Tuesday, April 15, 2008
Running to stand still.

A good friend tells me to have a little faith.
But God, it gets so much harder everyday.

But still, it's supposed to be mommy's son week. I haven't seen mum in 2 weeks and I'm missing her truckloads; so much that it's eating my insides.

Here goes my neglection:

I don't care who she is to you, she has no business in my affairs. I'm only here as a last resort because mum couldn't afford to take me with her. So stop nagging at me on your woman-whore's behalf. Our situation is your mistake, don't make it sound like I'm your greatest frustration. And you know how I hate to be forced to school after a hallucination-Monday.

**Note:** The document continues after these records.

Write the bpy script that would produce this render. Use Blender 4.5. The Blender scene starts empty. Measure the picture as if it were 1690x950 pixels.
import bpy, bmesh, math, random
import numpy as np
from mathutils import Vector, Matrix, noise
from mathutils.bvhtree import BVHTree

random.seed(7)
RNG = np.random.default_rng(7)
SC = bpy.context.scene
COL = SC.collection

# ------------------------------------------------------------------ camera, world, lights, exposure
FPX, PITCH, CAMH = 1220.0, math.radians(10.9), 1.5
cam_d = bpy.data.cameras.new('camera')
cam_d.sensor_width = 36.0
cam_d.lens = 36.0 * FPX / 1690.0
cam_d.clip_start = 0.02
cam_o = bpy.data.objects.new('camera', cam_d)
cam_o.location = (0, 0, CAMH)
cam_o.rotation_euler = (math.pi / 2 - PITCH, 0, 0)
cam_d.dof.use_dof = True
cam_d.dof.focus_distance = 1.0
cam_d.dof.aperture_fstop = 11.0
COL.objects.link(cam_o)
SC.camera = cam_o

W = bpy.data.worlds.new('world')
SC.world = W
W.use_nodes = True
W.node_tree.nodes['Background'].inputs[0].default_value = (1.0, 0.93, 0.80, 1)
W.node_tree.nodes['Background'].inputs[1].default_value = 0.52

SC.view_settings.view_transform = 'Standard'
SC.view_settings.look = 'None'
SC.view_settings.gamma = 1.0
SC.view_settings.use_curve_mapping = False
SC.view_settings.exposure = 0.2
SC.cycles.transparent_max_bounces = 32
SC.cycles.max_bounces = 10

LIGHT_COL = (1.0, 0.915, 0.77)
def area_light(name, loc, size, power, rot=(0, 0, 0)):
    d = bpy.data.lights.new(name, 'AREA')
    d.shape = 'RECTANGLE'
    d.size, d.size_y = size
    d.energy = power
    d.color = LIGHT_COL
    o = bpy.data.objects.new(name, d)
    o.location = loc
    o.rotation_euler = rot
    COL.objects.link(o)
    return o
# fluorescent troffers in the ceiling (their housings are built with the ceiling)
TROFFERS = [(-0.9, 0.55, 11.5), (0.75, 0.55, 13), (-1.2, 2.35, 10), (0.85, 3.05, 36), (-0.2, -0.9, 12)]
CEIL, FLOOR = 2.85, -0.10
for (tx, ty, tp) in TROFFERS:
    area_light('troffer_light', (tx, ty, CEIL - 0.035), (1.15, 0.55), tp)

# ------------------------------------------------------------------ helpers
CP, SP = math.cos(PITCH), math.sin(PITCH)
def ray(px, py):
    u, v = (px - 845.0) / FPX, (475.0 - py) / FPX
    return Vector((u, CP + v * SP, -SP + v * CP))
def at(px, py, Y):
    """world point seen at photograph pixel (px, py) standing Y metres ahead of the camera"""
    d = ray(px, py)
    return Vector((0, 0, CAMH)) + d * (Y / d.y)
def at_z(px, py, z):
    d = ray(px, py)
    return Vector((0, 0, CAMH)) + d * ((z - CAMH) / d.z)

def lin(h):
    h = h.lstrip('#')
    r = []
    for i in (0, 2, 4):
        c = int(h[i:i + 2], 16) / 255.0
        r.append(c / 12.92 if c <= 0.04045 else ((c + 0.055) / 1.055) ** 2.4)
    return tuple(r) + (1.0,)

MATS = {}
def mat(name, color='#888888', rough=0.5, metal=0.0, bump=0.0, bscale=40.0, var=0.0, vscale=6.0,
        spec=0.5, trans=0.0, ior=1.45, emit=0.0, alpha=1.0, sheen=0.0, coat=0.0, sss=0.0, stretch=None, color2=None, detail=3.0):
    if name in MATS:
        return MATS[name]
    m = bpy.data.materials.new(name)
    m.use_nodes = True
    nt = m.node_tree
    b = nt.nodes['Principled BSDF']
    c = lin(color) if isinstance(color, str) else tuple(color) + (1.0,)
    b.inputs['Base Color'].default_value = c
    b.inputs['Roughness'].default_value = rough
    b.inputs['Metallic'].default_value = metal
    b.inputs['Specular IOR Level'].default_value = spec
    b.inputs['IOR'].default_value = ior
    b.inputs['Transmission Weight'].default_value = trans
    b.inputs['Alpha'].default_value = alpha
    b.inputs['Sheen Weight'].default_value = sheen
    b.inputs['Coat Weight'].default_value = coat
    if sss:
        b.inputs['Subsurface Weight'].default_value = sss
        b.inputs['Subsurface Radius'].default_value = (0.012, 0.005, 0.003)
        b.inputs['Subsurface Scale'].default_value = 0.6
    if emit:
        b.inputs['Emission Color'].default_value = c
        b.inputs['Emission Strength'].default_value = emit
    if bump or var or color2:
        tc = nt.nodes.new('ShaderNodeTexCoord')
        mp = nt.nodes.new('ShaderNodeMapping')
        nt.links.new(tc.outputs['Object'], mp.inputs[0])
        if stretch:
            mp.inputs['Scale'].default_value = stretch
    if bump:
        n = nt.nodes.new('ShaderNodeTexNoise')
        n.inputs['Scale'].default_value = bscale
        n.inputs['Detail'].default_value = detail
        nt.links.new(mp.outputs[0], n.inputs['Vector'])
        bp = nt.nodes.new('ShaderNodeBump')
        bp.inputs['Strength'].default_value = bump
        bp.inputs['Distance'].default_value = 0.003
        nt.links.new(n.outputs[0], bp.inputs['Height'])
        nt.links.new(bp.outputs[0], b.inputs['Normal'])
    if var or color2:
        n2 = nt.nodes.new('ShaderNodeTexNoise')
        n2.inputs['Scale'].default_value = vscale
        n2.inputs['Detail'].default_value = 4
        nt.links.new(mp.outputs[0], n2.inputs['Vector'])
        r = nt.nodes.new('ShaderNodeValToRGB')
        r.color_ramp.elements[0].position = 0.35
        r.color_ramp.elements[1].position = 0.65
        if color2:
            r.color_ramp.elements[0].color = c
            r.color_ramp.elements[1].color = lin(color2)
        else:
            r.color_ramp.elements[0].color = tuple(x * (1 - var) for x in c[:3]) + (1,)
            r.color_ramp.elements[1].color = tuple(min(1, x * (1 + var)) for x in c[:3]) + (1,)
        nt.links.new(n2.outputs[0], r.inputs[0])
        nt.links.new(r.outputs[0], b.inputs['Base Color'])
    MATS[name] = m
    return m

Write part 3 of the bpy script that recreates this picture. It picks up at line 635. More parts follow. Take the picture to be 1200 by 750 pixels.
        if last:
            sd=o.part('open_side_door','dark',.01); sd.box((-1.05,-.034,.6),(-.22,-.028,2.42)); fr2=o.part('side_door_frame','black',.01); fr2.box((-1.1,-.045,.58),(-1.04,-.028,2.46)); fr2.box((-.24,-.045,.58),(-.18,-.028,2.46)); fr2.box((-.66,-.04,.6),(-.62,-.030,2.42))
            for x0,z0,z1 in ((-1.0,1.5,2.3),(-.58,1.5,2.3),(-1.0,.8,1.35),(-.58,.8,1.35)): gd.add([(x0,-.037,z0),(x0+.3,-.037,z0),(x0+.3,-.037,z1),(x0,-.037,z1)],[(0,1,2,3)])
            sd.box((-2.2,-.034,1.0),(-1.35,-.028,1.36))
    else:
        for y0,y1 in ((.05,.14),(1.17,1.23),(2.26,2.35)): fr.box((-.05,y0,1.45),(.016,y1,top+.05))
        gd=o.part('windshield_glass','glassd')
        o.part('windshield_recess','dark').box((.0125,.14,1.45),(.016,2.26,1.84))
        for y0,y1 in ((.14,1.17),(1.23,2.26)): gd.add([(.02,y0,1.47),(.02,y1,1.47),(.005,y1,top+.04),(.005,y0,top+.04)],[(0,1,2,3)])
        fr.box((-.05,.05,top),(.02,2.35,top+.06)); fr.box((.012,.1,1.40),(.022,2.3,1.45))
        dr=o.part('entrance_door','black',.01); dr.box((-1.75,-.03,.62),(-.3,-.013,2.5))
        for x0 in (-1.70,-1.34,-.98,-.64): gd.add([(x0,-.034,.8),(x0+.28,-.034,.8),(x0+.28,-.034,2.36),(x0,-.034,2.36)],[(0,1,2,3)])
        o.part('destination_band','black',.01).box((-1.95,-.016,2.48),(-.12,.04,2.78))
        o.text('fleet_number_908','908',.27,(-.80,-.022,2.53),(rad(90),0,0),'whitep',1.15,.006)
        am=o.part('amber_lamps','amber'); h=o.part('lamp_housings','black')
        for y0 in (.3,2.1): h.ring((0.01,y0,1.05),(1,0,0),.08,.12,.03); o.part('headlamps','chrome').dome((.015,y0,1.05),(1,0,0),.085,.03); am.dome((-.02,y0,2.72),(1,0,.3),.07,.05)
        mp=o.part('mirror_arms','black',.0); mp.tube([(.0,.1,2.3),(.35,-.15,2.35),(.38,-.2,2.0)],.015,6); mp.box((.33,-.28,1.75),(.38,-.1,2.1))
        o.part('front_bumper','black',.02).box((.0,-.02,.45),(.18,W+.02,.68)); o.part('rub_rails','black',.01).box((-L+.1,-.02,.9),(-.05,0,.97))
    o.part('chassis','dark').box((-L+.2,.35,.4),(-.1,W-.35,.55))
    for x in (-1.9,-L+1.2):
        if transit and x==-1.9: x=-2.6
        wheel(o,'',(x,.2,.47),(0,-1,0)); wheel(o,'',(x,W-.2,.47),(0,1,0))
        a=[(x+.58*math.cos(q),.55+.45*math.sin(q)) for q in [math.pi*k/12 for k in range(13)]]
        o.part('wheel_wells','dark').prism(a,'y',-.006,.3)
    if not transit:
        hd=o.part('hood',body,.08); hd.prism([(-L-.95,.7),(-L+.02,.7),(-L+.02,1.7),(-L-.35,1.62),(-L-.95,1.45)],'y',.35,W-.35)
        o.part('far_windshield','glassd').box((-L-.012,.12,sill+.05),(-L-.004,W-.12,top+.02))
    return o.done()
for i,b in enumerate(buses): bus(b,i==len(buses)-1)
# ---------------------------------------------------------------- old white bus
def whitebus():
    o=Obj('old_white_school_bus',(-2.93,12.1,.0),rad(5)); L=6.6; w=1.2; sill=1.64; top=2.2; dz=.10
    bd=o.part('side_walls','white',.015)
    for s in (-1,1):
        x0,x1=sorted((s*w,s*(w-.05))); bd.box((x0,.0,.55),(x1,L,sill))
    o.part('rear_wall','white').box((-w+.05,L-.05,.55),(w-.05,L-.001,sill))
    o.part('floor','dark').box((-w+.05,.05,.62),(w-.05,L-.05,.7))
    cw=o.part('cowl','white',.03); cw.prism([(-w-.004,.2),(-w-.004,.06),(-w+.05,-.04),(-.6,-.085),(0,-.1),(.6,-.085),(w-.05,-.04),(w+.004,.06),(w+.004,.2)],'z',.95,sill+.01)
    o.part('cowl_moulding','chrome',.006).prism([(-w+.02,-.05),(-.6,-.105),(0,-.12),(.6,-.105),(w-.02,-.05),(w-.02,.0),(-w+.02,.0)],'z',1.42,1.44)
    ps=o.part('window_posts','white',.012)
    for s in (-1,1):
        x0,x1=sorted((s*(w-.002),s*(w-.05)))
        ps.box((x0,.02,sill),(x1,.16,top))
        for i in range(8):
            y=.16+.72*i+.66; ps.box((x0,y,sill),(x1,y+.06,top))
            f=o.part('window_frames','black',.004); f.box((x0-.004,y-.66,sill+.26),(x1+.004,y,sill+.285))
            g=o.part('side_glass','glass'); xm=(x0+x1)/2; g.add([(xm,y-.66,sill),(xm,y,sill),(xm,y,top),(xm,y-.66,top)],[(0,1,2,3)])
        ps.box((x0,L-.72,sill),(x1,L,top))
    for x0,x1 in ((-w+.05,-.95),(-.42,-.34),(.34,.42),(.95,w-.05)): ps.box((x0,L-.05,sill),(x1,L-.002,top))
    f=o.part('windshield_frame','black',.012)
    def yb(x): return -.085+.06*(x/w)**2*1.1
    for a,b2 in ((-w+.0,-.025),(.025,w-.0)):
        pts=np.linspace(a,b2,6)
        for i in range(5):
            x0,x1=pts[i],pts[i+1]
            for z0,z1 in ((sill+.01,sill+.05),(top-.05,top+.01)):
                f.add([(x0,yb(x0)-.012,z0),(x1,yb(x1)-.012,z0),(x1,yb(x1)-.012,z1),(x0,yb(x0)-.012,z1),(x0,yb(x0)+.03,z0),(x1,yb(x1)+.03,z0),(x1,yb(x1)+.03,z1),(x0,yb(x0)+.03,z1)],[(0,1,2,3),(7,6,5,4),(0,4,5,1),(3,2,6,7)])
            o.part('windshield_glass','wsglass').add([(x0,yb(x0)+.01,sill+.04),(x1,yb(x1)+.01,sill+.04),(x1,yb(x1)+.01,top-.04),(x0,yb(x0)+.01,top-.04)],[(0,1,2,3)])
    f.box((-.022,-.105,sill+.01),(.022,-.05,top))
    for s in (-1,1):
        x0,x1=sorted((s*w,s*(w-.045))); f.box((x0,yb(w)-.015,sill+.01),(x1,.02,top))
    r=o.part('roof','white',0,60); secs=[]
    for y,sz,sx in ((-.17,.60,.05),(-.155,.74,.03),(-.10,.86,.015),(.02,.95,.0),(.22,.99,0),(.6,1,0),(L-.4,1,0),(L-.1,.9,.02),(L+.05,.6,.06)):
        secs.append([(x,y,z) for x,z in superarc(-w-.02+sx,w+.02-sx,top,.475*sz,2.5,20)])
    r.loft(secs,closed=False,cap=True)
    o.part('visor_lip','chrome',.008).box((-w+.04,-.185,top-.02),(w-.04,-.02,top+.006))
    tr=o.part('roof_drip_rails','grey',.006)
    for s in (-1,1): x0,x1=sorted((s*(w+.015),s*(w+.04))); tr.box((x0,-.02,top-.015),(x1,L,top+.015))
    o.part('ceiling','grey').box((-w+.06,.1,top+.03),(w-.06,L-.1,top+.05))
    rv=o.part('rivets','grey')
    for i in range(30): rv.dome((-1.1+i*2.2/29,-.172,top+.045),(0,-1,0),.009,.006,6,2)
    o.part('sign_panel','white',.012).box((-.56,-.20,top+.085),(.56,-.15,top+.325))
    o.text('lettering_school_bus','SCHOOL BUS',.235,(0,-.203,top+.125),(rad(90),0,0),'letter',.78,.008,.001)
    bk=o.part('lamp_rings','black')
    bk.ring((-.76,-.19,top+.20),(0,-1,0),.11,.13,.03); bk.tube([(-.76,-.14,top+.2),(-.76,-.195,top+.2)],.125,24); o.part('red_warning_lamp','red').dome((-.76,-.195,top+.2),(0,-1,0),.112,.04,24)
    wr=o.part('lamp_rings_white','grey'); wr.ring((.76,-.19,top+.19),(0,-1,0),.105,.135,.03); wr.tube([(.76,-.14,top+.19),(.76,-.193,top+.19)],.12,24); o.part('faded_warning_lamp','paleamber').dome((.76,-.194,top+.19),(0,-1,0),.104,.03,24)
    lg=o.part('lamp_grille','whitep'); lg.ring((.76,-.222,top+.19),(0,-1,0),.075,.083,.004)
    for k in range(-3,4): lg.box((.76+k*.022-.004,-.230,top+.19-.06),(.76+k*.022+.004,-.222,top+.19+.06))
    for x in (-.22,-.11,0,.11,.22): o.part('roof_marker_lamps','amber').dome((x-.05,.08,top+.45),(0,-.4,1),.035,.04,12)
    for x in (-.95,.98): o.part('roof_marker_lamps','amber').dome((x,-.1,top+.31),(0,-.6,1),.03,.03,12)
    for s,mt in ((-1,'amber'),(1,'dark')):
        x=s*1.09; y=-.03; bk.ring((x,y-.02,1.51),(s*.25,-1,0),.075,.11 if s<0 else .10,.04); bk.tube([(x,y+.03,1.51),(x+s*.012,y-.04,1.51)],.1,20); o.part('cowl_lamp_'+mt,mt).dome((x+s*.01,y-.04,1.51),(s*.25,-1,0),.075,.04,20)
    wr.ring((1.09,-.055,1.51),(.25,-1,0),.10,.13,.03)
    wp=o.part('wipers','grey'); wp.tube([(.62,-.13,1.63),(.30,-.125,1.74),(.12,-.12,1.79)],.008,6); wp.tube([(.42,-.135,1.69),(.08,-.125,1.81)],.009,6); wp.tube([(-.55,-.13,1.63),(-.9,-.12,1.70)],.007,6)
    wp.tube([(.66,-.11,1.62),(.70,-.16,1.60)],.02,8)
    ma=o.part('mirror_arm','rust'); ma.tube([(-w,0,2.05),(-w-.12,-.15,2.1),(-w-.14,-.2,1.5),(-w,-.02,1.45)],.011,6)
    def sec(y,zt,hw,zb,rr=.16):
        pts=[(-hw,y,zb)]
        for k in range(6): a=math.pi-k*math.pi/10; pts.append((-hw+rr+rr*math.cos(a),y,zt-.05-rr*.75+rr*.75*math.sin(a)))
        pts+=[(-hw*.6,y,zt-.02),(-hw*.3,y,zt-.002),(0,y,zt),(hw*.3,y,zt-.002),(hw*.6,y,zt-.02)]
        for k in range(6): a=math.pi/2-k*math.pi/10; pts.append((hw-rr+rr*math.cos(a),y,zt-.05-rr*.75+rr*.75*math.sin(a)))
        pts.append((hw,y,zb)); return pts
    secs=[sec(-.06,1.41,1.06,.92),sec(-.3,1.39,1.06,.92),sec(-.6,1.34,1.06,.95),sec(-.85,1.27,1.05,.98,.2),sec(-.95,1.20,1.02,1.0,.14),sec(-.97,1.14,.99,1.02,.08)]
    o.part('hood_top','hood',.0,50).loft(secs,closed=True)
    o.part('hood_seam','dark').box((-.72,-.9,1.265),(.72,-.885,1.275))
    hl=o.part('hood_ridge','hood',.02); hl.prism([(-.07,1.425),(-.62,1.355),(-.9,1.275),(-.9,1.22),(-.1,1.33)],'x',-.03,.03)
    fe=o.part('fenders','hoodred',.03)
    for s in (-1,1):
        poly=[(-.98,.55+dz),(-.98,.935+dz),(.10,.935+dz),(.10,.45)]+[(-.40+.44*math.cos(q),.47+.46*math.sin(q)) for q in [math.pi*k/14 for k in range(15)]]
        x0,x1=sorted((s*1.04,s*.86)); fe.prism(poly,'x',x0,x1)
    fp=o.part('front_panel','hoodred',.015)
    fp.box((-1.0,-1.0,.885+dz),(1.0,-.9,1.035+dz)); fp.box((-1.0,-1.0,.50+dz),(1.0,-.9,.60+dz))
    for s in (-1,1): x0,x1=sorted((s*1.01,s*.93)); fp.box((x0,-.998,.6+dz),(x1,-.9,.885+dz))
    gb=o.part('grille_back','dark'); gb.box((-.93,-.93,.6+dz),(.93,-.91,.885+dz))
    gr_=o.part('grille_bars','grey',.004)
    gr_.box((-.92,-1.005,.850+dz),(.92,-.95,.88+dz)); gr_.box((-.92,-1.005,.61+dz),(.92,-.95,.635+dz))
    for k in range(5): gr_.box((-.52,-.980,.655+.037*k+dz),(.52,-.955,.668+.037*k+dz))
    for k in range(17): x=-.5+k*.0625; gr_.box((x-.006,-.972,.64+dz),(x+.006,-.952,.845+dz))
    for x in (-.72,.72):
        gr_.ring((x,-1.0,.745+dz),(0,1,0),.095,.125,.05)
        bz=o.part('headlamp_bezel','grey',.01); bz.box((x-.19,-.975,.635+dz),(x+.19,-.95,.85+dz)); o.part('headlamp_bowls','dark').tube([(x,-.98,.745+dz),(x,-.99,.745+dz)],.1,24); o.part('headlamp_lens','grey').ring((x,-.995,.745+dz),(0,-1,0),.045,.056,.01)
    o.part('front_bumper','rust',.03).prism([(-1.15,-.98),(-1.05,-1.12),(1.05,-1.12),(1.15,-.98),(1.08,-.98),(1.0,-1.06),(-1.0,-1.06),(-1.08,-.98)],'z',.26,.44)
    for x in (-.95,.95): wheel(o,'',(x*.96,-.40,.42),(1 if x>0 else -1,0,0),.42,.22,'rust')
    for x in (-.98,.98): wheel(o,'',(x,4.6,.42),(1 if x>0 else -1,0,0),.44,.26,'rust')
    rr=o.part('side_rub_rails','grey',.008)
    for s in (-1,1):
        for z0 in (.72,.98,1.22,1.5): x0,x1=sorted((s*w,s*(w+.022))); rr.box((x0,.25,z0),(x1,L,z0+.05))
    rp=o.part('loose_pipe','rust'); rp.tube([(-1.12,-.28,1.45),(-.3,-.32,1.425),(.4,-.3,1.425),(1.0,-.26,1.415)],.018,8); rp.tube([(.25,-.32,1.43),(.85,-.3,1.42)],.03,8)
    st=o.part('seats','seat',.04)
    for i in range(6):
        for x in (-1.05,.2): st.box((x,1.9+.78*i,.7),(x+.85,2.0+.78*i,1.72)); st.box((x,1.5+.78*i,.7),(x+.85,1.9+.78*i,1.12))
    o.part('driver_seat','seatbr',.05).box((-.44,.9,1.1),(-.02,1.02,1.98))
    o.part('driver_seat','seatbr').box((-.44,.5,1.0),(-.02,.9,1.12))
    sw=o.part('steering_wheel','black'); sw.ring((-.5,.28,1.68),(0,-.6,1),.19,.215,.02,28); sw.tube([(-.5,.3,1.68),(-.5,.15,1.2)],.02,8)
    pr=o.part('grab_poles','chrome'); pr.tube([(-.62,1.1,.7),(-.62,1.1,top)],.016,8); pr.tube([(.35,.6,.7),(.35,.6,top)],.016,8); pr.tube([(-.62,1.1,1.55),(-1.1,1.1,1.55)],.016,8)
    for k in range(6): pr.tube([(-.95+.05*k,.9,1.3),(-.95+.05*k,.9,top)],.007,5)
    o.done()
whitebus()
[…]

Intoxication, like insanity, infancy and duress, is a legal excuse, a defense where the defendant is not blameworthy for being engaged in a conduct that would have otherwise been a crime. I guess this is my reasoning for how I got into it. Somehow you may argue that it's not relevant. It is. It's just the influence of what substance I was under that varied in different stages. You-induced stupor. Realisation that you cannot be around when I'm down and out is a great catalyst to quit. I'm sober now.

P.s. I didn't know that I have two self-s when I'm hallucinating. One is the one lying on the bed with a sceptre and a crown wearing Italy boxers and another one wearing Fox tee, Fox shawl and Fox Jeans all ready for Brilliante 2. Believe it or not, I learnt the art of hallucination. I love myself, as a personal demon.

Labels: Personal demons get stronger everyday.